Where did I see a link with beer? I’d argue that a location on the beach is analogous to the taste of beer, let’s say on a scale from not bitter at all to very bitter. Consumers vary in terms of preferred bitterness, which corresponds to their locations on the beach. When picking a beer, they make ‘travel costs’ depending on how far the beer’s bitterness deviates from their preferred bitterness.


Back to Ben and Jerry. It is clear that both will locate in the middle. Their prices are fixed so their profits depend only on the number of customers. If Ben locates in the middle, the best thing Jerry can do is to stand next to him. He will get half the consumers. In any other spot, fewer consumers will come because they want to minimize their travel costs. I knew many applications of this model: In two-party elections, parties tend to avoid extreme programs (‘the median voter theorem’). The Economics & Business bachelor programs offered by the UvA and the VU are like two peas in a pot. In London, Brick Lane is famous for a cluster of Indian curry restaurants.


However, I soon decided that the Hotelling model failed to offer a convincing explanation of why all Dutch beers taste the same. For one thing, the number of companies is greater than two. If Ben and Jerry settle in the middle, Ola, a third ice cream vender, will be better off locating somewhere else. In fact, in the case of three or more firms, some degree of product differentiation will be observed according to Hotelling’s theory. Another critical assumption is that the prices are fixed. Of course, beer companies can change their price once they have settled on the taste of their beer. In that case, they have a strong incentive to avoid price competition and differentiate themselves as I tried to articulate in my previous column.


It was almost morning when I realized that with a small twist, the Hotelling model can be a reasonable description of the Dutch beer market. Imagine that Ben is ill one day so that Jerry is the only ice cream vender on the beach. Of course, Jerry will locate in the middle of the beach and sell his ice cream at a pleasing monopoly price. The next day Ben returns to the beach. Before he has the chance to open his ice cream stand, Jerry comes over and says: “Listen, Ben. We can make much higher profits when only one of us locates in the middle of the beach charging the monopoly price. Why don’t we make the following agreement: We alternate the days that we offer ice cream on the beach. You today, me tomorrow, you the day after, and so forth.” Ben immediately realized that this was a great plan. He only had to work once every two days and he would still earn more money than before.


Indeed, I thought, the Dutch beer market looks divided, too: Heineken serves the west of the Netherlands, Grolsch the east and the north, and Bavaria the south. The result is regional monopolies that, in line with the model, brew barely distinguishable beer. I also knew that a couple of years ago, Dutch beer brewers Heineken, Grolsch, and Bavaria were fined by the European Commission for cartel formation.

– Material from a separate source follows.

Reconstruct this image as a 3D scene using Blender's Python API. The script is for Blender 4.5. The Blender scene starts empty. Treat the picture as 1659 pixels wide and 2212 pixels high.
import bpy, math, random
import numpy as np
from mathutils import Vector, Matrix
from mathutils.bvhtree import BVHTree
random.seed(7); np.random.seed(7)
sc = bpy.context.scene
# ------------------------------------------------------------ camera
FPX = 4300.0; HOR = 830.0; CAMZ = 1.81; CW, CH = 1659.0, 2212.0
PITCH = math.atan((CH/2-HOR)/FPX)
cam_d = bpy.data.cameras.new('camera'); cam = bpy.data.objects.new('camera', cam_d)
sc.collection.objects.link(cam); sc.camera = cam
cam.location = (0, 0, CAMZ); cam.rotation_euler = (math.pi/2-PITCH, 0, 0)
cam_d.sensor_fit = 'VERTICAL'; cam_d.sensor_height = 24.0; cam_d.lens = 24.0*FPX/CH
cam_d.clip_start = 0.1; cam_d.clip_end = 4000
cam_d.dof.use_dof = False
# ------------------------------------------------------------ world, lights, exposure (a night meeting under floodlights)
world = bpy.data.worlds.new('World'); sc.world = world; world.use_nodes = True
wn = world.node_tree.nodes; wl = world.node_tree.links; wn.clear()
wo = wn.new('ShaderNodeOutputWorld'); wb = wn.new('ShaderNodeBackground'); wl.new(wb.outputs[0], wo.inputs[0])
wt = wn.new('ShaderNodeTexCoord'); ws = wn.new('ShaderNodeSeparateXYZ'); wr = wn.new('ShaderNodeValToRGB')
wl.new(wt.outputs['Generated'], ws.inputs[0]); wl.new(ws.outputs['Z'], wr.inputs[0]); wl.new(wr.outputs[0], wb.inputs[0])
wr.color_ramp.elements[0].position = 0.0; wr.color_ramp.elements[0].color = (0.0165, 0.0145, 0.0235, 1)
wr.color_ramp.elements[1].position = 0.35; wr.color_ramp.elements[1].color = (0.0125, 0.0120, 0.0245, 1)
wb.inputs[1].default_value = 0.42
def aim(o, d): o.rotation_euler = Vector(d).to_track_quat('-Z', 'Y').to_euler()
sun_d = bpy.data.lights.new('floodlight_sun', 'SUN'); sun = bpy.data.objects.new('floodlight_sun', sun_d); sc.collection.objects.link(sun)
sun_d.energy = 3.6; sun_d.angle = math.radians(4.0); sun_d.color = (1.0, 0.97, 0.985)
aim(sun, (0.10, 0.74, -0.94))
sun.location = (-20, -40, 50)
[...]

The next day, nephew Paul congratulated me on my reasoning. He added: “In line with your model, we would expect much greater product variety in the UK which has many more beer brewers than the Netherlands.” “Why?” I asked. “Well, it is much harder to sustain a cartel agreement in such a fragmented market. Indeed, there is little evidence of cartel pricing in the UK, as Margaret Slade shows. Moreover, there is a much greater variety of beer on offer: stout, brown ale, golden ale, pale ale, Indian pale ale, session bitter, best bitter, premium bitter, to name a few.”


It was a fun family weekend. Cheers!